> _TASK TO COMPLETE_
Include in the output exactly the lines from the opening of the data through the line containing "from mathutils import Vector, Matrix", and nothing more.

> _STORED DATA_

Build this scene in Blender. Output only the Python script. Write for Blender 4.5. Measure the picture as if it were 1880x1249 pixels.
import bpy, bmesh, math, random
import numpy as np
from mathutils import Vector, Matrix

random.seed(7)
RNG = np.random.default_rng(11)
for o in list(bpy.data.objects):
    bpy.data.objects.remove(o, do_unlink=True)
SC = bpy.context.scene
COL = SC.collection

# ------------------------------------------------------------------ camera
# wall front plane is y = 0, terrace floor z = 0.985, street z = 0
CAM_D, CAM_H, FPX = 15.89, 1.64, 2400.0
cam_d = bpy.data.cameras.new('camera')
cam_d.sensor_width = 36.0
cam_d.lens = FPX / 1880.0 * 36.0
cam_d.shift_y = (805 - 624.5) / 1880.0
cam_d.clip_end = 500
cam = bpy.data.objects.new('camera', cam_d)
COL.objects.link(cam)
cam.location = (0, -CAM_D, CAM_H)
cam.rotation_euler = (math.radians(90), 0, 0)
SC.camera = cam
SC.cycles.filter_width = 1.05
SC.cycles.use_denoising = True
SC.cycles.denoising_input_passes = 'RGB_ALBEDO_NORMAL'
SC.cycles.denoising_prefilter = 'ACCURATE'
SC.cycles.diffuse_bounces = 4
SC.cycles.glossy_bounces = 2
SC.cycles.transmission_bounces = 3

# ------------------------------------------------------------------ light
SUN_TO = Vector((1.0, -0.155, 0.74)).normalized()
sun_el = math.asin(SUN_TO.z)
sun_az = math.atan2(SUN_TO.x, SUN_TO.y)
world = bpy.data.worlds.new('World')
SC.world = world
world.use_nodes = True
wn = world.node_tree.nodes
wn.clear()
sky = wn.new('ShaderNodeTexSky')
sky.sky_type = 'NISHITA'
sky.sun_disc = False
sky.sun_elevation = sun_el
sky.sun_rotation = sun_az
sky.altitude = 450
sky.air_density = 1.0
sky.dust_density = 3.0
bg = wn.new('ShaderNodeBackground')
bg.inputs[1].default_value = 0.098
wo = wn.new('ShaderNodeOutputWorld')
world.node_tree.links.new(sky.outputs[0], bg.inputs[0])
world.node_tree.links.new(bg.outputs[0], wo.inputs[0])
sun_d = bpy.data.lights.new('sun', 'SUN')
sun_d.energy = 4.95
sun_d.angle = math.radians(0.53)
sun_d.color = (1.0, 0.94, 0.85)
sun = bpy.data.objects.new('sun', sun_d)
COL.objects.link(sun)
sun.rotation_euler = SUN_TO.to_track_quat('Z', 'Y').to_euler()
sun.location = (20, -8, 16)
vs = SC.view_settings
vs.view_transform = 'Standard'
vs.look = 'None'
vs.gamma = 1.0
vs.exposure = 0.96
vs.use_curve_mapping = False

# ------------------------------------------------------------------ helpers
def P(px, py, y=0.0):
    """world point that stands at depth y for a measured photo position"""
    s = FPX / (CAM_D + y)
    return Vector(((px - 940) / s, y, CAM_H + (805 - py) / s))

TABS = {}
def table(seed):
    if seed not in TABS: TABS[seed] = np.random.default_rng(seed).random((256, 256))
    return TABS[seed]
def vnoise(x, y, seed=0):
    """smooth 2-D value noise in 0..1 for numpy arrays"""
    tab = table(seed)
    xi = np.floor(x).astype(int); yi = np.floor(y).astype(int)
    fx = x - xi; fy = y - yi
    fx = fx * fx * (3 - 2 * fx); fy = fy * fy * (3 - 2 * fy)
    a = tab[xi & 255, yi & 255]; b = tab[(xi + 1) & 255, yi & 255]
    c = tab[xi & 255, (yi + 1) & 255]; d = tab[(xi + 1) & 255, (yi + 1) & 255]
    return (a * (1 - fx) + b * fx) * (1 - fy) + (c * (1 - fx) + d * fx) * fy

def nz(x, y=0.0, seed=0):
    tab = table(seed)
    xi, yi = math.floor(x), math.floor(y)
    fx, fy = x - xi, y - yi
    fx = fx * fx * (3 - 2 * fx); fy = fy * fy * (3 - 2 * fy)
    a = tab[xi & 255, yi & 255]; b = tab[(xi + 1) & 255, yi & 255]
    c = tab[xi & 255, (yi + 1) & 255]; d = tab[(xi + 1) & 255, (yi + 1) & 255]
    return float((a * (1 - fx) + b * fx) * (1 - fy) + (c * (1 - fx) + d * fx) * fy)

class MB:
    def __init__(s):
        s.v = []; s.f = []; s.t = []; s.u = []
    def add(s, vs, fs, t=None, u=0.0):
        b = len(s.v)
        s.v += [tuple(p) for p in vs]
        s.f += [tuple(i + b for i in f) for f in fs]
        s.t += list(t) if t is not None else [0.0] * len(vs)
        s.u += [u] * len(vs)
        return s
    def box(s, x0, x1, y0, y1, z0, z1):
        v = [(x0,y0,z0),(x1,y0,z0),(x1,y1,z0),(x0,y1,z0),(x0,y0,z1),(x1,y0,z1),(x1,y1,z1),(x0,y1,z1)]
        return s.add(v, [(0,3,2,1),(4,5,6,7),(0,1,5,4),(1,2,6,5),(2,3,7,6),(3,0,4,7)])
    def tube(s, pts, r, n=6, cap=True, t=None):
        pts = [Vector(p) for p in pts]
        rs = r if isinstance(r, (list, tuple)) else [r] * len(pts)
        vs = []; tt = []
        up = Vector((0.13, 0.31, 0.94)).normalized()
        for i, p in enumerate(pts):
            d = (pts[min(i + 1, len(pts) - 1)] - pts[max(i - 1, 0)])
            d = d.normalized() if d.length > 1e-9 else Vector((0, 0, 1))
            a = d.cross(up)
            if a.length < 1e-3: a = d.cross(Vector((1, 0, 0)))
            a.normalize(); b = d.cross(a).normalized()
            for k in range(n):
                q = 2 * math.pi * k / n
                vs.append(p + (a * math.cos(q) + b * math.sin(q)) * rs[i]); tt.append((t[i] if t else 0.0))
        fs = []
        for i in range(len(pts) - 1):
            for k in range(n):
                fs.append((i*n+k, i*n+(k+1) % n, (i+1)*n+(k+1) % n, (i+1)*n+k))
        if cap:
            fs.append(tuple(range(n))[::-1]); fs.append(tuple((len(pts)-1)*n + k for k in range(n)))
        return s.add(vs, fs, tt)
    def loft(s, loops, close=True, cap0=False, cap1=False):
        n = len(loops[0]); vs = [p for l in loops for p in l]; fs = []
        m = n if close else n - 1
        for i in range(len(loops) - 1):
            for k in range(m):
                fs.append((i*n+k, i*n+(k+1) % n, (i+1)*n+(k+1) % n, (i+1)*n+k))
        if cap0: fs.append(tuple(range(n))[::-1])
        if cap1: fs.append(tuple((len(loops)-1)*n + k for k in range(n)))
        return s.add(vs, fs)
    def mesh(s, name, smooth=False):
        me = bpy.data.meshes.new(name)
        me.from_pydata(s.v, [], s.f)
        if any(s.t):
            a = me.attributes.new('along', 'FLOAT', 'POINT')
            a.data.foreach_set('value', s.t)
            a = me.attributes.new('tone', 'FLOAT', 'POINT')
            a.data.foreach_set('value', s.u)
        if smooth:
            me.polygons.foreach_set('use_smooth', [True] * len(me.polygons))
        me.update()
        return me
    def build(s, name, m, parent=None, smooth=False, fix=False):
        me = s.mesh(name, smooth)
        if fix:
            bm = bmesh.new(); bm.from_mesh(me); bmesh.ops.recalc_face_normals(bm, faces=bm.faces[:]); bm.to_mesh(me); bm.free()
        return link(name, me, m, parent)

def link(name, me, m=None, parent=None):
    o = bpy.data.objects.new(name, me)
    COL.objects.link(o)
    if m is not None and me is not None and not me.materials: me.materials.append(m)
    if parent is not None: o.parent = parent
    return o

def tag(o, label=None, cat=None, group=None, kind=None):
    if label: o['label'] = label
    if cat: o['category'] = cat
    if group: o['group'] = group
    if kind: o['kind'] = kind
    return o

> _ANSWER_
Build this scene in Blender. Output only the Python script. Write for Blender 4.5. Measure the picture as if it were 1880x1249 pixels.
import bpy, bmesh, math, random
import numpy as np
from mathutils import Vector, Matrix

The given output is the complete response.